--- Begin ---

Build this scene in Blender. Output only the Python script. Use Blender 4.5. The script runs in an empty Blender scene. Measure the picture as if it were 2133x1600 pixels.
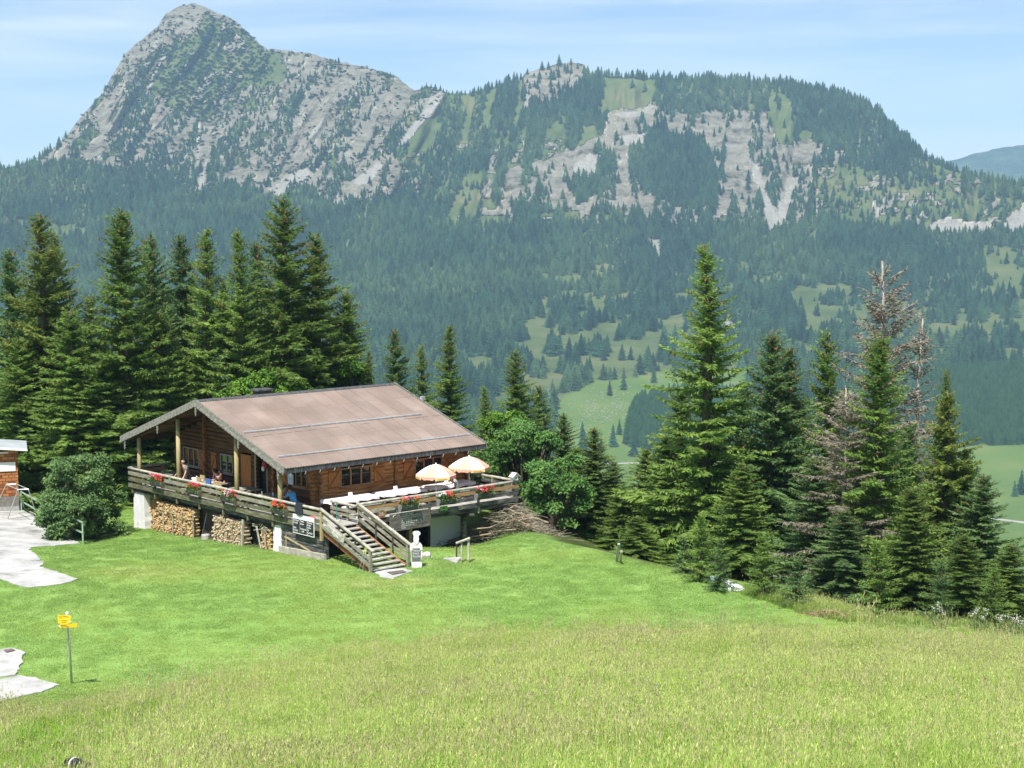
import bpy, bmesh, math, random
import numpy as np
from mathutils import Vector, Matrix
from math import radians as rad, sin, cos, pi, tan, atan2, sqrt

# ------------------------------------------------------------------ camera, sky, sun, exposure
SC = bpy.context.scene
COL = SC.collection
FPX, PITCH = 3400.0, math.atan(340 / 3400)
cam_d = bpy.data.cameras.new('camera')
cam_d.sensor_width = 36.0
cam_d.lens = FPX / 2133 * 36
cam_d.clip_start, cam_d.clip_end = 0.5, 30000
cam = bpy.data.objects.new('camera', cam_d)
cam.rotation_euler = (pi / 2 - PITCH, 0, 0)
COL.objects.link(cam)
SC.camera = cam

SUN_EL = rad(60)
SUN_H = Vector((-0.33, -0.94, 0)).normalized()
world = bpy.data.worlds.new('World')
SC.world = world
world.use_nodes = True
wn = world.node_tree
wn.nodes.clear()
w_out = wn.nodes.new('ShaderNodeOutputWorld')
w_bg = wn.nodes.new('ShaderNodeBackground')
w_sky = wn.nodes.new('ShaderNodeTexSky')
w_sky.sky_type = 'NISHITA'
w_sky.sun_disc = False
w_sky.sun_elevation = SUN_EL
w_sky.sun_rotation = atan2(SUN_H.x, SUN_H.y)
w_sky.altitude = 1500
w_sky.dust_density = 0.6
w_sky.ozone_density = 1.2
w_bg.inputs['Strength'].default_value = 0.098
# thin streaky clouds, laid out by direction on the sky dome
tc = wn.nodes.new('ShaderNodeTexCoord')
mp = wn.nodes.new('ShaderNodeMapping')
mp.inputs['Scale'].default_value = (1.6, 1.6, 15.0)
mp.inputs['Rotation'].default_value = (0.0, rad(4), 0.3)
nz = wn.nodes.new('ShaderNodeTexNoise')
nz.inputs['Scale'].default_value = 2.3
nz.inputs['Detail'].default_value = 7
nz.inputs['Roughness'].default_value = 0.55
nz.inputs['Distortion'].default_value = 0.35
cr = wn.nodes.new('ShaderNodeValToRGB')
cr.color_ramp.elements[0].position = 0.36
cr.color_ramp.elements[0].color = (0.0, 0.0, 0.0, 1)
cr.color_ramp.elements[1].position = 0.68
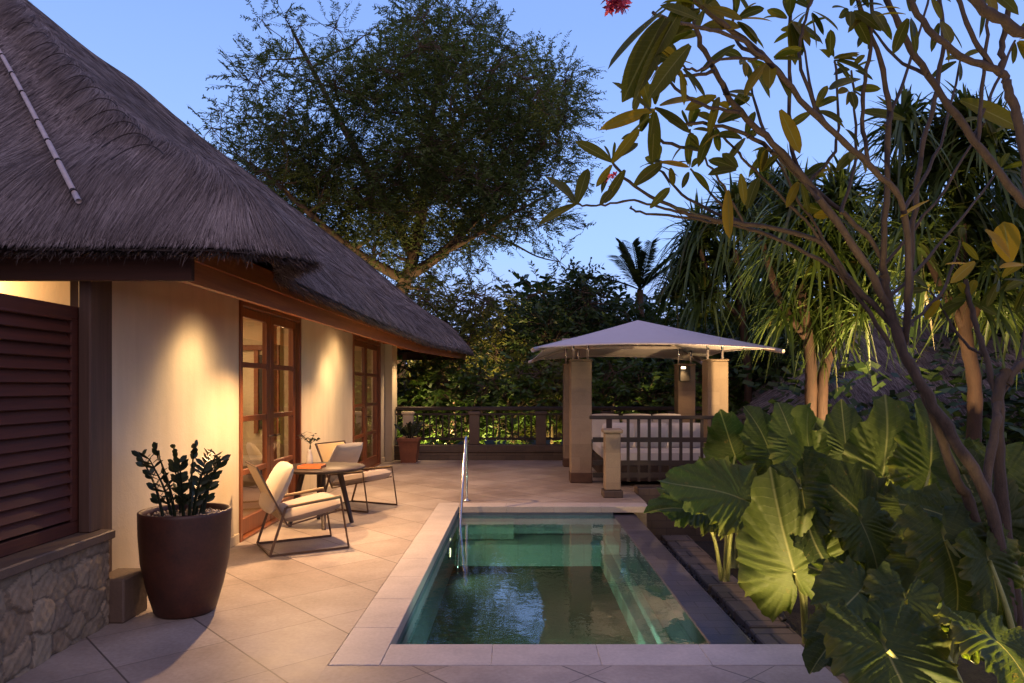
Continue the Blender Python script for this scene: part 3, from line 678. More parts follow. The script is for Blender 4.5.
# eave fringe
def fringe(n):
    t = NR.rand(n); side = t < .62
    y = np.where(side, NR.uniform(4.3,18.0,n), YN_R); x = np.where(side, eave_x(y), NR.uniform(-8,-1.4,n))
    # march to d = offset
    for _ in range(12):
        d = droof(x,y); e=.01; gx_ = (droof(x+e,y)-droof(x-e,y))/(2*e); gy_ = (droof(x,y+e)-droof(x,y-e))/(2*e); g2 = gx_**2+gy_**2+1e-6
        off = .03; x = x+(off-d)*gx_/g2*.8; y = y+(off-d)*gy_/g2*.8
    gl_ = np.sqrt(g2); out = -np.stack([gx_/gl_, gy_/gl_, np.zeros(n)],1)
    zt = zroof(x,y); zb = ZE-.095
    z = lerp(zb, zt, NR.rand(n)**1.3)
    jit = NR.uniform(.02,.12,n); O = np.stack([x,y,z],1)-out*jit[:,None]
    dd = norm(out*NR.uniform(.5,1.1,(n,1))+np.stack([NR.normal(0,.25,n),NR.normal(0,.25,n),-NR.uniform(.05,.45,n)],1))
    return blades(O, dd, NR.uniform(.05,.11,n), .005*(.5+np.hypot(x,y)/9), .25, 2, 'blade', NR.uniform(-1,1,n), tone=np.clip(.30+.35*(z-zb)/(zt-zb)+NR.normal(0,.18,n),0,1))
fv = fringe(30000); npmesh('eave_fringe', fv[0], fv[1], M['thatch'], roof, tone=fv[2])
# twine loops over the hip and bamboo strip
def hit(px, py):
    for k in range(2000):
        Yc = 4.0+k*.005; p = at(px,py,Yc)
        if float(droof(p.x,p.y)) > .0 and p.z <= float(zroof(p.x,p.y)): return p
    return at(px,py,6)
for q0 in range(12):
    f = q0/14; hx, hy = lerp(26,172,f), lerp(24,182,f**1.05); w_ = lerp(14,34,f)
    c0 = (hx-w_*1.0, hy+w_*.55); c1 = (hx+w_*.2, hy-w_*.35); c2 = (hx+w_*.75, hy+w_*.35)
    pts = []
    for k in range(15):
        t = k/14; qx = (1-t)**2*c0[0]+2*t*(1-t)*c1[0]+t*t*c2[0]; qy = (1-t)**2*c0[1]+2*t*(1-t)*c1[1]+t*t*c2[1]
        pts.append(hit(qx,qy)+Vector((.008,-.015,.018)))
    MB().tube(pts, .0042, 5).build('twine', M['rope'], roof)

bb = MB(); P = [hit(lerp(-2,80,k/16),lerp(50,205,(k/16)**1.05))+Vector((0,-.015,.02)) for k in range(17)]
bb.tube(P, .018, 8); bb.build('bamboo_strip', M['bamboo'], roof)
bb = MB()
for k in (1,3,5,8,10,12,15): MB().tube([P[k]+Vector((0,-.004,0)),P[k]+(P[min(k+1,16)]-P[k]).normalized()*.02+Vector((0,-.004,0))], .022, 8).build('binding', M['rope'], roof)

# ---- downlights in the soffit
def spot(name, loc, tgt, power, size, color=(1,.62,.30), blend=.6, rad_=.03, parent=None):
    l = bpy.data.lights.new(name, 'SPOT'); l.energy = power; l.spot_size = rad(size); l.spot_blend = blend; l.color = color; l.shadow_soft_size = rad_
    o = bpy.data.objects.new(name, l); col.objects.link(o); o.location = loc
    o.rotation_euler = (Vector(tgt)-Vector(loc)).to_track_quat('-Z','Y').to_euler()
    if parent: o.parent = parent; o.matrix_parent_inverse = parent_inv(parent)
    return o
def point(name, loc, power, color=(1,.62,.30), r=.08):
    l = bpy.data.lights.new(name, 'POINT'); l.energy = power; l.color = color; l.shadow_soft_size = r
    o = bpy.data.objects.new(name, l); col.objects.link(o); o.location = loc; return o
WARM = (1,.60,.27)
for (x, y, tx, tz, pw, sz) in ((-2.13,6.10,-2.78,.95,120,84),(-2.13,10.4,-2.78,.95,135,84),(-2.06,15.3,-2.60,.95,150,84),(-2.2,6.2,-2.78,.7,60,112),(-2.15,10.9,-2.78,.9,80,150)):  # last two are extra wide beams added to soften the wall wash
    m = MB(); m.lathe([(.0,.0),(.04,.0),(.045,-.03),(.052,-.035),(.052,0.03),(0,.03)], (x,y,2.40), 20); dl = m.build('downlight', M['black'], villa)
    m = MB(); m.lathe([(0,-.012),(.034,-.012),(.034,-.008),(0,-.008)], (x,y,2.40), 16); m.build('lens', M['lens'], dl)
    spot('downlight_beam', (x,y,2.35), (tx,y,tz), pw, sz, (1,.66,.34), 1.0, .12)
for (x, y, tx, ty, pw, sz) in ((-2.14,7.1,-1.6,6.7,540,135),(-2.10,9.6,-1.4,9.6,330,140),(-2.05,12.6,-1.3,12.2,170,140)):
    m = MB(); m.lathe([(.0,.0),(.04,.0),(.045,-.03),(.052,-.035),(.052,0.03),(0,.03)], (x,y,2.40), 20); dl = m.build('downlight', M['black'], villa)
    m = MB(); m.lathe([(0,-.012),(.034,-.012),(.034,-.008),(0,-.008)], (x,y,2.40), 16); m.build('lens', M['lens'], dl)
    spot('downlight_beam', (x-.02,y,2.19), (tx,ty,0), pw, sz, (1,.58,.27), .9, .03)
# room lamps
def area(name, loc, power, sx, sy, color, rot=(0,0,0)):
    l = bpy.data.lights.new(name, 'AREA'); l.shape = 'RECTANGLE'; l.size = sx; l.size_y = sy; l.energy = power; l.color = color
    o = bpy.data.objects.new(name, l); col.objects.link(o); o.location = loc; o.rotation_euler = rot; return o
area('room_ceiling_light', (-4.6,8.2,2.7), 200, 1.6, 4.0, (1,.62,.30))
point('room_lamp_glow', (-6.5,10.5,1.2), 60, WARM)
point('far_room_glow', (-4.3,13.4,1.9), 40, WARM)
point('bathroom_lamp_glow', (-3.75,4.7,2.25), 35, WARM)

# ------------------------------------------------------------------ interior furniture
bed = empty('bed', (-5.2,9.0,0), 'bed with white pillow seen through the near glass door', 'bed')
def pillow(w, d, t, n=16, p=3.0, T=Matrix.Identity(4), sag=0):
    V = []; Fq = []
    for sgn in (1,-1):
        for i in range(n+1):
            for j in range(n+1):
                u = -1+2*i/n; v = -1+2*j/n
                h = max(0,(1-abs(u)**p)*(1-abs(v)**p))**.5
                pinch = 1-.06*(u*u*v*v)
                V.append(T @ Vector((u*w/2*pinch, v*d/2*pinch, sgn*t/2*h - sag*(1-u*u))))
    o = (n+1)**2
    for i in range(n):
        for j in range(n):
            a = i*(n+1)+j; Fq.append((a,a+n+1,a+n+2,a+1)); Fq.append((o+a,o+a+1,o+a+n+2,o+a+n+1))
    return V, Fq
def TM(loc, rot=(0,0,0)): return Matrix.LocRotScale(Vector(loc), __import__('mathutils').Euler(rot), None)
m = MB(); m.box(-6.2,-4.1,8.2,10.0,.1,.34,.02); m.box(-6.32,-6.22,8.1,10.1,0,1.15,.02); m.build('frame', M['darkwood'], bed)
m = MB(); m.box(-6.2,-4.08,8.22,9.98,.342,.62,.05); m.build('mattress', M['white_fab'], bed)
for yy in (8.7,9.5):
    m = MB(); m.add(*pillow(.5,.7,.18,T=TM((-5.85,yy,.76),(0,-.5,0))), smooth=True); m.build('pillow', M['white_fab'], bed)
lampt = empty('floor_lamp', (-3.55,12.0,0), 'floor lamp glowing inside the room behind the glass', 'lamp')
m = MB(); m.lathe([(0,0),(.13,0),(.13,.02),(.02,.03),(.012,1.35),(0,1.35)], (-4.4,10.7,0), 20); m.build('stand', M['bronze'], lampt)
m = MB(); m.lathe([(.16,1.3),(.12,1.6)], (-4.4,10.7,0), 24); m.build('lamp_shade', M['lampshade'], lampt)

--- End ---

→ WHAT TO WORK ON
Leave the pictures out, and restate exactly the lines from the start of the records through the one that contains "SC.camera = cam".

→ THE RESULT
Build this scene in Blender. Output only the Python script. Use Blender 4.5. The script runs in an empty Blender scene. Measure the picture as if it were 2133x1600 pixels.
import bpy, bmesh, math, random
import numpy as np
from mathutils import Vector, Matrix
from math import radians as rad, sin, cos, pi, tan, atan2, sqrt

# ------------------------------------------------------------------ camera, sky, sun, exposure
SC = bpy.context.scene
COL = SC.collection
FPX, PITCH = 3400.0, math.atan(340 / 3400)
cam_d = bpy.data.cameras.new('camera')
cam_d.sensor_width = 36.0
cam_d.lens = FPX / 2133 * 36
cam_d.clip_start, cam_d.clip_end = 0.5, 30000
cam = bpy.data.objects.new('camera', cam_d)
cam.rotation_euler = (pi / 2 - PITCH, 0, 0)
COL.objects.link(cam)
SC.camera = cam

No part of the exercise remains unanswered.